Alas, that is not the opinion of serious scholars of the phenomenon writing in an era before the present day, and the prevailing intellectual and moral idiocy of political correctness which a priori precludes (and vilifies) such important analyses. Hence Bob’s piece is as rare as it is invaluable.

Barbary jihad piracy was merely a 16th through 19th century [5] manifestation of the naval razzias characteristic of Islamic imperialism since its emergence (pp.41-43 [6]) in the 7th and 8th centuries. For example, although the Abbasid state (750-1250) “orientalized” the Caliphate, and lacked naval power of any importance, in the west, Muslim forces (i.e., decentralized, “organic formations”), continued the Islamic expansion by maritime warfare. Throughout the 9th and 10th centuries, Berbers and Arabs from Spain and North Africa launched raids along the coastal regions of France, Italy, Sicily, and in the Greek archipelago.

Francisco Gabrieli has described how these naval razzias were concordant with jihad, yet antithetical to the modern rule of law. He also emphasized their capacity for conquest, or, even when “disorganized”, triumphal rapine and destruction:

According to present-day concepts of international relations, such activities amounted to piracy, but they correspond perfectly to jihad, an Islamic religious duty. The conquest of Crete, in the east, and a good portion of the corsair warfare along the Provencal and Italian coasts, in the West, are among the most conspicuous instances of such “private initiative” which contributed to Arab domination in the Mediterranean.

…In the second half of the ninth century, a large number of Saracen (Muslim) raids occurred throughout Southern and Central Italy, but we do not get the impression of their ever having been part of a plan or organized conquest, as Musa’s, Tariq’s, and Asad’s campaigns had been in Spain and Sicily. Their only object seems to have been destruction and looting which was also the object of the armed groups faced by Charles on the Balat ash-Shuhada near Poitiers.

…The no less classical themes of Arabic war poetry, the hamasah sanctified by jihad, ring out in the recollections and boasts of Ibn Hamdis, the Sicilian Abu Firas, who exalts the military successes of Islam on Calabrian soil, the landing of Muslim troops at Reggio and their exploits against the patricians whom they cut to pieces or put to flight.

And here are additional timeless insights excerpts from Snouck Hurgronje’s The Achenese, circa 1906 (in English translation), followed by Bob Spencer’s important piece:

To these peoples in whom the savage is as a rule not yet extinct, nothing can more attractive than the idea that they as Mohammedans are the lords of the world and that all infidels stand far below them while the privilege or obligation of depriving certain of the latter of life or property merely gives a new turn to their favorite pursuits of fighting and pillage”

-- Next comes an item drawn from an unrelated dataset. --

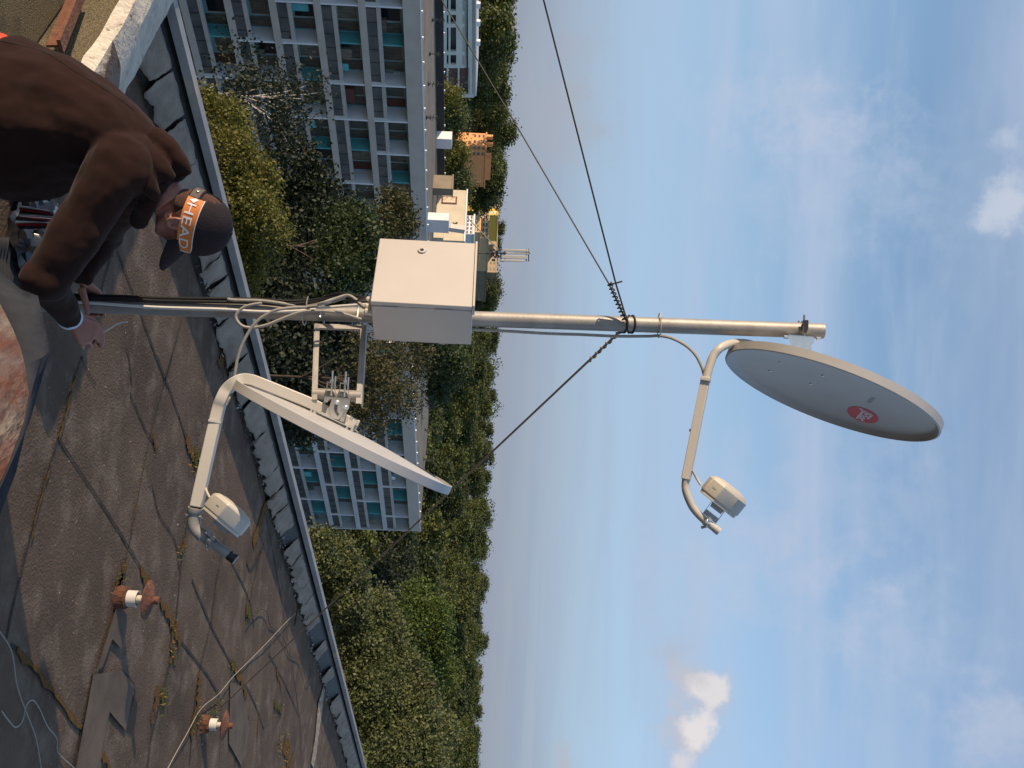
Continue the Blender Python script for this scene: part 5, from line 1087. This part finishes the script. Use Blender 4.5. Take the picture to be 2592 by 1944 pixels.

From Mohammedanism (which for centuries she [i.e., Aceh] is reputed to have accepted) she really only learnt a large number of dogmas relating to hatred of the infidel without any of their mitigating concomitants; so the Acehnese made a regular business of piracy and man-hunting at the expense of the neighboring non-Mohammedan countries and islands, and considered that they were justified in any act of treachery or violence to European (and latterly to American) traders who came in search of pepper, the staple product of the country. Complaints of robbery and murder on board ships trading in Acehnese parts thus grew to be chronic.“

The Somali Pirates Are Jihadists [4]

Not only are the Somali pirates Islamic jihadists, but their religious identity is much more important to them than being considered the sons and heirs of Blackbeard and Captain Kidd. On Sunday, Reuters quoted one of the pirates saying, “We never kill people. We are Muslims. We are marines, coastguards — not pirates.”